Proofsketch of Theorem 5

The reduction is made from the $NP$-Hard problem 3SAT5 [Feige1996]. This is the classical 3SAT problem [Garey Johnson1979], but each variable appears in exactly 5 clauses. Using a well-known reduction [Garey Johnson1979], page 55, with an additional simple gadget, we can make a reduction from 3SAT5 to vertex cover (thus, independent set), obtaining a graph $G$ in which all vertices have degree either 5, or 0, and for which the largest independent set (for satisfiable instances of 3SAT5) has size $\vert V\vert/2$, where $\vert V\vert$ is the number of vertices of $G$. From this particular graph, we build a simple reduction to our problem of maximizing $Z$. Note that since we are searching for an oblivious hypothesis, the observations are not important (we can suppose that all examples have the same observation). That is why the reduction only builds class vectors (over $\vert V\vert$ classes), encoding the class membership of any of these identical observations. The idea is that the classes are in one-to-one mapping with the vertices, and there are two sets of class vectors built from $G$:

• a set with $\vert V\vert$ vectors, encoding the vertices of $G$. Each one is a class vector with only one ``1'' corresponding to the vertex, and the remaining components are zeroes. Each of the corresponding examples have weight $W_v$.
• a set with $\vert E\vert$ vectors, where $\vert E\vert$ is the number of edges of $G$. Each one encodes an edge, and therefore contains two ``1'' (and the remaining are zeroes) corresponding to the two vertices of the edge. Each of the corresponding examples have weight $W_e$.

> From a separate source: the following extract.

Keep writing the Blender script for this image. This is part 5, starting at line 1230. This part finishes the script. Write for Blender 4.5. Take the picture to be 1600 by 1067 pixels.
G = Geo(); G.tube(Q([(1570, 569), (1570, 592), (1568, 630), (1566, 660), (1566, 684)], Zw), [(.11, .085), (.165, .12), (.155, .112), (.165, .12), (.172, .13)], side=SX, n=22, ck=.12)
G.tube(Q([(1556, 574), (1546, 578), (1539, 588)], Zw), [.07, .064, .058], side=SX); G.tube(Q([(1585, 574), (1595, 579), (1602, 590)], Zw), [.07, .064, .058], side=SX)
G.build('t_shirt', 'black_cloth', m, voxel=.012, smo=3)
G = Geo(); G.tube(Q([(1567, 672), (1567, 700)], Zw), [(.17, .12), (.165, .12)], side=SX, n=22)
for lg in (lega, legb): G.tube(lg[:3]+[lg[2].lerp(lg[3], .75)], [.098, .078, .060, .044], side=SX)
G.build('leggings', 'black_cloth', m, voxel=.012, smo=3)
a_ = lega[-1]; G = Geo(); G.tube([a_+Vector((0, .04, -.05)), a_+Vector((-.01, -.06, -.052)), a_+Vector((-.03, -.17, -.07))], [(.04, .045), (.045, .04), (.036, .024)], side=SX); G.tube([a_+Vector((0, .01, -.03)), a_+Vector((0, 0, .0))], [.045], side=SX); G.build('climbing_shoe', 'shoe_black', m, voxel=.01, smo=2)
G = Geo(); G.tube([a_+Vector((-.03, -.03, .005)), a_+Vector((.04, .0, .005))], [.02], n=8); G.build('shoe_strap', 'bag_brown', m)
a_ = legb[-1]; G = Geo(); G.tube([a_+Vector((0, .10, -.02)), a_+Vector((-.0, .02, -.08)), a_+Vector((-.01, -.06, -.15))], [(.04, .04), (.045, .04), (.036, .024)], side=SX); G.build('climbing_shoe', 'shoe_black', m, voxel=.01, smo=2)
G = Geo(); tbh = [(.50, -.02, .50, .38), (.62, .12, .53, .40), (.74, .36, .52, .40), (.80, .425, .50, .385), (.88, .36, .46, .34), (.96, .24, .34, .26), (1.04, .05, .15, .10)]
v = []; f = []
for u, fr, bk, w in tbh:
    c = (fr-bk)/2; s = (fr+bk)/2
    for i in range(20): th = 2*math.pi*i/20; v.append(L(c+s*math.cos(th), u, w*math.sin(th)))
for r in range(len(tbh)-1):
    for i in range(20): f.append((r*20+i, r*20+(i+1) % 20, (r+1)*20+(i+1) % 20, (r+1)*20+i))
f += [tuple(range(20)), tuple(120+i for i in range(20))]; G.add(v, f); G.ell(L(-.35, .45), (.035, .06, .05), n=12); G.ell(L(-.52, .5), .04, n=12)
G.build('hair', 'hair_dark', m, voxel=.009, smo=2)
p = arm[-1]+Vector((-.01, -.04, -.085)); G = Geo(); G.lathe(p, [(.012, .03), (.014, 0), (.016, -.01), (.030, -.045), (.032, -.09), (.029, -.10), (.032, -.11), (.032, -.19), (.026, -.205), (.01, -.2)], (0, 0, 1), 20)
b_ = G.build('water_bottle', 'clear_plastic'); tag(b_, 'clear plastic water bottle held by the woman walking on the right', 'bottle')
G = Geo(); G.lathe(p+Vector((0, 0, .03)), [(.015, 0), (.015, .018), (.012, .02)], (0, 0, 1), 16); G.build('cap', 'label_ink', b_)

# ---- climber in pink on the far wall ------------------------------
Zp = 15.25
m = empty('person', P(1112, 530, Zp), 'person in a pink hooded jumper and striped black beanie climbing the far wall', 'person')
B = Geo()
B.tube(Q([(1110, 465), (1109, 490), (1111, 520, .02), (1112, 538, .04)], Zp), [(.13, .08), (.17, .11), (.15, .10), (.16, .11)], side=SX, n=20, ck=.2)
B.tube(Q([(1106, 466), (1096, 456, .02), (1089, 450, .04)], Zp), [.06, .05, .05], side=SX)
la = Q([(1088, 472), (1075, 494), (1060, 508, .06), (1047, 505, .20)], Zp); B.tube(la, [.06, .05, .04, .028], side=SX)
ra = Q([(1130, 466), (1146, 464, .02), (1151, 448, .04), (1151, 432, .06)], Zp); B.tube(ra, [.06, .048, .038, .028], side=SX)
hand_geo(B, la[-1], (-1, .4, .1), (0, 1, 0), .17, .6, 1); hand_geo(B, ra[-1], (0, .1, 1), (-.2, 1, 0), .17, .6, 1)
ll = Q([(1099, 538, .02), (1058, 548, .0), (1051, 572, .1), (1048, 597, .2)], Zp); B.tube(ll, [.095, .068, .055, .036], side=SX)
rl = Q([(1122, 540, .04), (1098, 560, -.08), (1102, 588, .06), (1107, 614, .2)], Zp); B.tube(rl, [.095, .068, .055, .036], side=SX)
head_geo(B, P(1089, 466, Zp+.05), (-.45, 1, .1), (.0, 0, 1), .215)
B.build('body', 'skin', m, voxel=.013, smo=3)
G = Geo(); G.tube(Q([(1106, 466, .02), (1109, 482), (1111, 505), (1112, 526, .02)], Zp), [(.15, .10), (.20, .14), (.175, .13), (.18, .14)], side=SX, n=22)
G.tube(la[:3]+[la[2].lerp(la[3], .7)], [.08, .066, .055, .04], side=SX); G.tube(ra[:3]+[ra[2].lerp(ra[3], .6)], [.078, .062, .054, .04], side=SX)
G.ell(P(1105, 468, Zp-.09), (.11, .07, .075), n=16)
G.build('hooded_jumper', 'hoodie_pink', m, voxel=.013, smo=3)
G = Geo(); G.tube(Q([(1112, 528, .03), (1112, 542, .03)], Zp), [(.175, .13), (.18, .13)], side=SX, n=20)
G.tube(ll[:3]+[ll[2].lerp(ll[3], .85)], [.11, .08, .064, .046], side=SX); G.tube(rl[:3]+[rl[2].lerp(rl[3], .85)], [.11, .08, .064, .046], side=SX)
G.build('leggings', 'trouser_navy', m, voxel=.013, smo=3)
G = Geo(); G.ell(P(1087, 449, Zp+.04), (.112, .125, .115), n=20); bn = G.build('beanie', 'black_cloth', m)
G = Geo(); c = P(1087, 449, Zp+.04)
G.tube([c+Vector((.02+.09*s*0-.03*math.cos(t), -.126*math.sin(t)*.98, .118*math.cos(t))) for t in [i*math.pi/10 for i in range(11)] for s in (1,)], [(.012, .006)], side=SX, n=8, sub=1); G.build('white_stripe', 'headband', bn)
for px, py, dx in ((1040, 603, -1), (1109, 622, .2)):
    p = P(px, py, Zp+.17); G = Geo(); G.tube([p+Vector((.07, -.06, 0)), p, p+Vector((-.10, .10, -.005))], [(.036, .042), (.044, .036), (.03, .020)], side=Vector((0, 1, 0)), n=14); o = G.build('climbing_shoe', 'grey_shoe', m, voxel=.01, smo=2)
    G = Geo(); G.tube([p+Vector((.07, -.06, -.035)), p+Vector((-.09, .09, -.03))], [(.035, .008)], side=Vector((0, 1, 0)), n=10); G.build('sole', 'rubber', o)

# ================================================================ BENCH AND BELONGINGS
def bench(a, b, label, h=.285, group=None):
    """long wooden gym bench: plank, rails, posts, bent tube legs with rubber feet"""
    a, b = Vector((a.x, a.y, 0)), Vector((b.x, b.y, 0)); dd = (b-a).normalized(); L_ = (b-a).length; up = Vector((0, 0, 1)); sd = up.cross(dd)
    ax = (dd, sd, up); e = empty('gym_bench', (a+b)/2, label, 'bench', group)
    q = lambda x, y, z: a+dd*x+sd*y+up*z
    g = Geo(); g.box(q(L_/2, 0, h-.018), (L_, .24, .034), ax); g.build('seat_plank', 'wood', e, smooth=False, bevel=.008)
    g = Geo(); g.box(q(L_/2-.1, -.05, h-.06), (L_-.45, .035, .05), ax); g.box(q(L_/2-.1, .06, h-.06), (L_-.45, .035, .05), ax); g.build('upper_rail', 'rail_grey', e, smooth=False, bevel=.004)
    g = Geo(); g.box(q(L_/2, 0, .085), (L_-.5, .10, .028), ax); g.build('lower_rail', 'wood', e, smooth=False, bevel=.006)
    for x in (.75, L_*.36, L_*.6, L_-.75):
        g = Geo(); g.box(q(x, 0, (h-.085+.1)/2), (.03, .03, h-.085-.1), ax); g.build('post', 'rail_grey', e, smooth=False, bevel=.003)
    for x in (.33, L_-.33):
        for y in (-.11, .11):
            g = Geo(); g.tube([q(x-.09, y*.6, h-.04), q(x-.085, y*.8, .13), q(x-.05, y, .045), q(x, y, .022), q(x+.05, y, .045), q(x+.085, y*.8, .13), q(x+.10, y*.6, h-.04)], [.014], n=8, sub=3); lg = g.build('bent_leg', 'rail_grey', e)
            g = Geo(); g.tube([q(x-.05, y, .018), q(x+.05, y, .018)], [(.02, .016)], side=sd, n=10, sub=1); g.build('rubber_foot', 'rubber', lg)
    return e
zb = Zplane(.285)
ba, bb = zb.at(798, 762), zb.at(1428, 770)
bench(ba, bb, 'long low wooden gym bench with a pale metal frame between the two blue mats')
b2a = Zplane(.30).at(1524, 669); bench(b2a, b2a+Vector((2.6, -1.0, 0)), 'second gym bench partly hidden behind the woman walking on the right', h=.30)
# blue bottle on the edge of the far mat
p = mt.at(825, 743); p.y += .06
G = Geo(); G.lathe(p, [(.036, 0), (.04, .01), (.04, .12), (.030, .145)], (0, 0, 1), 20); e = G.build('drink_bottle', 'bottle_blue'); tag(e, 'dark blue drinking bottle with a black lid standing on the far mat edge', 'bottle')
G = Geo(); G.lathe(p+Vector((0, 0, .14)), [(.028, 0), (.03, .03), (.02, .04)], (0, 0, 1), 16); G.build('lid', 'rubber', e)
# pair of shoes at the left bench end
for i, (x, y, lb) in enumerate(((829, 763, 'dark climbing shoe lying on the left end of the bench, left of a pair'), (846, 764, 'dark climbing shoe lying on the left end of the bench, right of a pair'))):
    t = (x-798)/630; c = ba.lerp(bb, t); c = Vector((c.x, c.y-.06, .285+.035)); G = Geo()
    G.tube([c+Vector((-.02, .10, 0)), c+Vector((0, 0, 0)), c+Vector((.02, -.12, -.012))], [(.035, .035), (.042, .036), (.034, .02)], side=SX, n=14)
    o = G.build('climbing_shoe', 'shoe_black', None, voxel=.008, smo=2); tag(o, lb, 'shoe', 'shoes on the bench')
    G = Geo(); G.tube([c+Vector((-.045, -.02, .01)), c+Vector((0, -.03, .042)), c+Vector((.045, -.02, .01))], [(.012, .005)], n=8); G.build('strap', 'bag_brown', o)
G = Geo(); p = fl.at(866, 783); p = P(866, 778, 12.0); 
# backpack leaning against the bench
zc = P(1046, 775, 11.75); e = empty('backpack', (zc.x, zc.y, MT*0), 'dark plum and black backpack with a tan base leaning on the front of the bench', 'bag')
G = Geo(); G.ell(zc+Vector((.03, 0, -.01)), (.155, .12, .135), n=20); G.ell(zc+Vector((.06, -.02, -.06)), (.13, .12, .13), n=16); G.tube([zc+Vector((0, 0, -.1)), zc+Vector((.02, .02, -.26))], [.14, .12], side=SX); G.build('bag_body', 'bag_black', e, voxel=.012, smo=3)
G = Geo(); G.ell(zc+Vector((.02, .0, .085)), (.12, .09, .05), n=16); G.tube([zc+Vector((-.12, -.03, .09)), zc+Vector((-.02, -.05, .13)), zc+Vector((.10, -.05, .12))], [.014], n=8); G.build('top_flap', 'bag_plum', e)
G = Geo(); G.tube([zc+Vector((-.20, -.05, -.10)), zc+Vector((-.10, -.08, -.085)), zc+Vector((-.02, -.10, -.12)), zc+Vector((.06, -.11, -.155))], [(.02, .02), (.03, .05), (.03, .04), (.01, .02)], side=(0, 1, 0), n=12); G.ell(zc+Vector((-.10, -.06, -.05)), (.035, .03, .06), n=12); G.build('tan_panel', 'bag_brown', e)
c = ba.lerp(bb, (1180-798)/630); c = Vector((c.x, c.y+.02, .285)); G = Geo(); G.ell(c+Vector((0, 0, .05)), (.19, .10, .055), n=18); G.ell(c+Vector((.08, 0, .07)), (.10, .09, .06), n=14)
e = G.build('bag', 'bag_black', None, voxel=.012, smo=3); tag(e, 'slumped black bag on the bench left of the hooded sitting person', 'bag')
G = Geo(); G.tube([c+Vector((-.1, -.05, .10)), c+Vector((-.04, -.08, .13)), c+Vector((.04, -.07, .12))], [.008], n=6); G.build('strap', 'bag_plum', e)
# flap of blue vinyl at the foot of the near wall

Consider formulas (2), (3) for example. They are the sum of the contribution to $Z$ of the examples having weight $W_v$, and the examples having weight $W_e$. In these cases, we can rewrite $Z$ using the generic expression:

$$Z = Z_v + Z_e \:\:,$$ (23)

$$Z_v = W_v \left( e^{-\alpha} k (\vert V\vert-k) + k(k-1) + (\vert V\vert-k)(\vert V\vert-k-1) + e^{\alpha} k (\vert V\vert-k) \right) \:\:,$$ (24)

$$Z_e = W_e \left( e^{-\alpha} (\vert V\vert-k) (2C+U) + e^{\alpha} k (2M+U) \right) \:\:.$$ (25)

Here, $C$ is the number of edges having their two vertices in the set corresponding to the $+1$ values in $\vec{v}_i$, $M$ is the number of edges having their two vertices in the set corresponding to the $-1$ values in $\vec{v}_i$, and $U$ is the number of edges having one of their vertices in the $+1$ set, and the other one in the $-1$ set. $k$ is the number of $+1$ values in $\vec{v}_i$.
Suppose that $W_v\gg W_e$ (e.g. $W_v > \vert V\vert^3 W_e$). Then the maximization of $Z$ is the maximization of $Z_v$, followed by the maximization of $Z_e$. $Z_v$ admits a maximum for $k=\vert V\vert/2$, and with this value for $k$, it can be shown that maximizing $Z_e$ boils down to maximize $2M+U$, that is, the (weighted) number of edges not falling entirely into the set corresponding to the $+1$ values; whenever the 3SAT5 instance is satisfiable (and using the particular degrees of the vertices), this set corresponds to the largest independent set of $G$.